== EXERCISE ==
Pull out every line with the word "pixels".

== SUPPLIED MATERIAL ==

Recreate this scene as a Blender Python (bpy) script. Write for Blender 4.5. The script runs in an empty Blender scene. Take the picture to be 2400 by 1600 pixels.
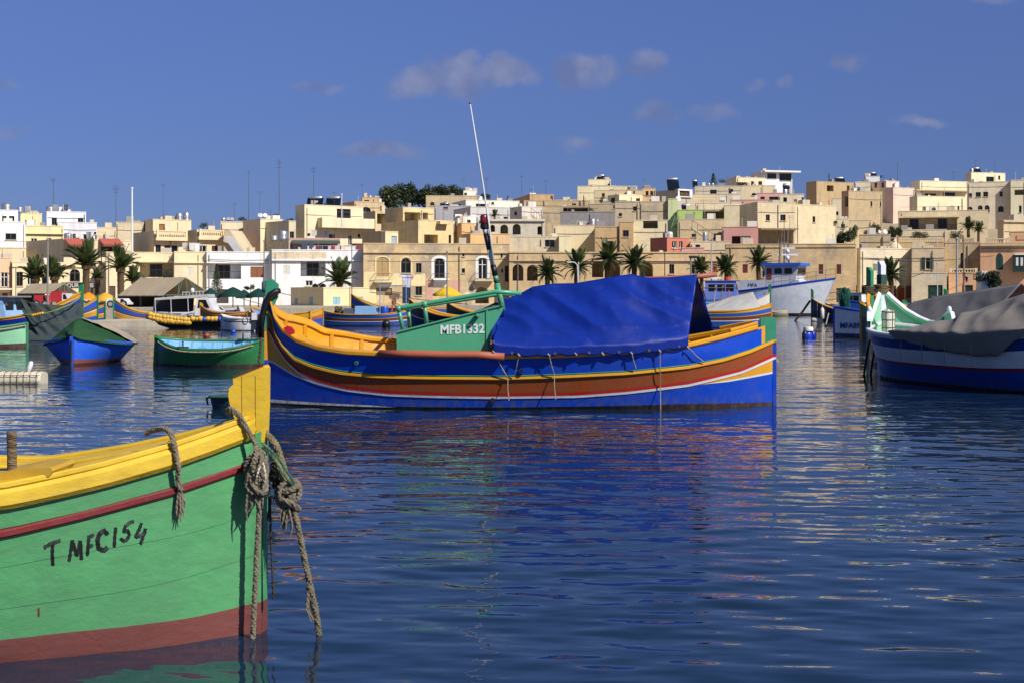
import bpy, math, random
import numpy as np
from mathutils import Vector, Matrix, noise as mnoise
random.seed(7)
SC = bpy.context.scene
COL = SC.collection
R = math.radians

# ---------------------------------------------------------------- camera
F, CH, HY = 3333.0, 1.8, 700.0      # focal length in photo pixels, eye height above water, horizon row
cam = bpy.data.cameras.new('camera')
cam.sensor_width = 36.0
cam.lens = 36.0 * F / 2400.0
cam.shift_y = -(800.0 - HY) / 2400.0
cam.clip_start, cam.clip_end = 0.1, 5000.0
cam_o = bpy.data.objects.new('camera', cam)
COL.objects.link(cam_o)
cam_o.location = (0, 0, CH)
cam_o.rotation_euler = (R(90), 0, 0)
SC.camera = cam_o

# ---------------------------------------------------------------- sky, sun, exposure
SUN_AZ, SUN_EL = R(46), R(42)        # sun behind the viewer, to the right
to_sun = Vector((math.sin(SUN_AZ) * math.cos(SUN_EL), -math.cos(SUN_AZ) * math.cos(SUN_EL), math.sin(SUN_EL)))
SC.view_settings.view_transform = 'Standard'
SC.view_settings.look = 'None'
SC.view_settings.gamma = 1.0
SC.view_settings.use_curve_mapping = False
SC.view_settings.exposure = 0.3
SC.cycles.max_bounces = 5
SC.cycles.diffuse_bounces = 2
SC.cycles.glossy_bounces = 3
sun = bpy.data.lights.new('sun', 'SUN')
sun.energy, sun.angle, sun.color = 4.5, R(0.53), (1.0, 0.955, 0.89)
sun_o = bpy.data.objects.new('sun', sun)
COL.objects.link(sun_o)
sun_o.rotation_euler = (-to_sun).to_track_quat('-Z', 'Y').to_euler()
sun_o.location = (40, -40, 60)

W = bpy.data.worlds.new('World')
SC.world = W
W.use_nodes = True
wt = W.node_tree
wt.nodes.clear()
wn = wt.nodes.new


def wlink(a, b):
    wt.links.new(a, b)


def wmath(op, a, b=None, c=None):
    n = wn('ShaderNodeMath')
    n.operation = op
    for i, v in enumerate((a, b, c)):
        if v is None:
            continue
        if isinstance(v, (int, float)):
            n.inputs[i].default_value = v
        else:
            wlink(v, n.inputs[i])
    return n.outputs[0]


sky = wn('ShaderNodeTexSky')
sky.sky_type = 'NISHITA'
sky.sun_disc = False
sky.sun_elevation = SUN_EL
sky.sun_rotation = math.pi - SUN_AZ
sky.altitude = 1500
sky.air_density, sky.dust_density, sky.ozone_density = 0.6, 0.8, 6.0
tint = wn('ShaderNodeMix')
tint.data_type = 'RGBA'
tint.blend_type = 'MULTIPLY'
tint.inputs['Factor'].default_value = 1.0
SKY_TINT = (0.99, 0.885, 1.06, 1)
tint.inputs[7].default_value = SKY_TINT
wlink(sky.outputs[0], tint.inputs[6])
tc = wn('ShaderNodeTexCoord')
sep = wn('ShaderNodeSeparateXYZ')
wlink(tc.outputs['Generated'], sep.inputs[0])
# clear dry air: the pale band at the horizon is held back all round
mrz = wn('ShaderNodeMapRange')
mrz.inputs['From Min'].default_value = 0.0
mrz.inputs['From Max'].default_value = 0.25
mrz.inputs['To Min'].default_value = 0.36
mrz.inputs['To Max'].default_value = 1.08
wlink(sep.outputs[2], mrz.inputs['Value'])
dry = wn('ShaderNodeMix')
dry.data_type = 'RGBA'
dry.blend_type = 'MULTIPLY'
dry.inputs['Factor'].default_value = 1.0
wlink(tint.outputs[2], dry.inputs[6])
wlink(mrz.outputs[0], dry.inputs[7])
yy = wmath('MAXIMUM', sep.outputs[1], 0.05)
U = wmath('DIVIDE', sep.outputs[0], yy)          # tangent of azimuth from the +Y axis
V = wmath('DIVIDE', sep.outputs[2], yy)
wn1 = wn('ShaderNodeTexNoise')
wn1.inputs['Scale'].default_value = 26
wn1.inputs['Detail'].default_value = 4
wlink(tc.outputs['Generated'], wn1.inputs['Vector'])
sepn = wn('ShaderNodeSeparateColor')
wlink(wn1.outputs['Color'], sepn.inputs[0])
Uw = wmath('MULTIPLY_ADD', wmath('SUBTRACT', sepn.outputs[0], 0.5), 0.05, U)
Vw = wmath('MULTIPLY_ADD', wmath('SUBTRACT', sepn.outputs[1], 0.5), 0.028, V)
CLOUDS = [(1000, 198, 85, 26, .9), (1090, 180, 95, 40, .9), (1105, 140, 30, 18, .9), (1195, 165, 75, 34, 1.0),
          (1345, 165, 42, 38, 1.0), (1395, 165, 55, 34, .8), (1520, 150, 50, 26, .6), (1480, 172, 40, 14, .5),
          (752, 202, 52, 17, .4), (880, 356, 92, 19, .75), (1545, 260, 52, 18, .4), (1672, 262, 44, 16, .4),
          (1985, 141, 42, 24, .45), (1768, 196, 25, 15, .35), (1843, 200, 26, 17, .35), (2150, 279, 46, 11, .4),
          (1350, 340, 34, 17, .3), (1450, 330, 34, 9, .25), (30, 312, 62, 16, .35), (8, 205, 30, 14, .3),
          (2320, 0, 60, 12, .3), (455, 150, 20, 5, .1)]
cl = None
for (cx, cy, rx, ry, st) in CLOUDS:
    a = wmath('DIVIDE', wmath('SUBTRACT', Uw, (cx - 1200) / F), rx * 1.35 / F)
    b = wmath('DIVIDE', wmath('SUBTRACT', Vw, (HY - cy) / F), ry * 1.5 / F)
    d2 = wmath('ADD', wmath('MULTIPLY', a, a), wmath('MULTIPLY', b, b))
    v = wmath('MULTIPLY', wmath('SUBTRACT', 1.0, d2), st if st > .7 else min(.8, st * 1.6))
    cl = v if cl is None else wmath('MAXIMUM', cl, v)
# the same sparse small clouds go on over the rest of the sky
wn2 = wn('ShaderNodeTexNoise')
wn2.inputs['Scale'].default_value = 7
wn2.inputs['Detail'].default_value = 5
wmap = wn('ShaderNodeMapping')
wmap.inputs['Scale'].default_value = (1, 1, 2.6)
wlink(tc.outputs['Generated'], wmap.inputs[0])
wlink(wmap.outputs[0], wn2.inputs['Vector'])
gen = wmath('MULTIPLY', wmath('SUBTRACT', wn2.outputs[0], 0.62), 4.0)
outside = wmath('GREATER_THAN', wmath('MAXIMUM', wmath('ABSOLUTE', U), V), 0.42)
outside = wmath('MAXIMUM', outside, wmath('LESS_THAN', sep.outputs[1], 0.05))
outside = wmath('MULTIPLY', outside, wmath('GREATER_THAN', sep.outputs[2], 0.03))
cl = wmath('MAXIMUM', cl, wmath('MULTIPLY', gen, outside))
wn3 = wn('ShaderNodeTexNoise')
wn3.inputs['Scale'].default_value = 75
wn3.inputs['Detail'].default_value = 5
wlink(tc.outputs['Generated'], wn3.inputs['Vector'])
cl = wmath('MULTIPLY', cl, wmath('MULTIPLY_ADD', wn3.outputs[0], 1.5, 0.1))
mr = wn('ShaderNodeMapRange')
mr.interpolation_type = 'SMOOTHSTEP'
mr.inputs['From Min'].default_value = 0.0
mr.inputs['From Max'].default_value = 0.8
mr.inputs['To Max'].default_value = 0.72
wlink(cl, mr.inputs['Value'])
wmix = wn('ShaderNodeMix')
wmix.data_type = 'RGBA'
# lit tops and dull lilac undersides
wc = wn('ShaderNodeMix')
wc.data_type = 'RGBA'
wc.inputs[6].default_value = (1.35, 1.7, 3.3, 1)
wc.inputs[7].default_value = (2.55, 2.75, 4.1, 1)
wcr = wn('ShaderNodeMapRange')
wcr.inputs['From Min'].default_value = .38
wcr.inputs['From Max'].default_value = .66
wn4 = wn('ShaderNodeTexNoise')
wn4.inputs['Scale'].default_value = 34
wn4.inputs['Detail'].default_value = 4
wlink(tc.outputs['Generated'], wn4.inputs['Vector'])
wlink(wn4.outputs[0], wcr.inputs['Value'])
wlink(wcr.outputs[0], wc.inputs['Factor'])
wlink(wc.outputs[2], wmix.inputs[7])
wlink(mr.outputs[0], wmix.inputs['Factor'])
wlink(dry.outputs[2], wmix.inputs[6])
bg = wn('ShaderNodeBackground')
bg.inputs['Strength'].default_value = 0.089
wlink(wmix.outputs[2], bg.inputs['Color'])
wo = wn('ShaderNodeOutputWorld')
wlink(bg.outputs[0], wo.inputs[0])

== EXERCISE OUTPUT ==
Recreate this scene as a Blender Python (bpy) script. Write for Blender 4.5. The script runs in an empty Blender scene. Take the picture to be 2400 by 1600 pixels.
F, CH, HY = 3333.0, 1.8, 700.0      # focal length in photo pixels, eye height above water, horizon row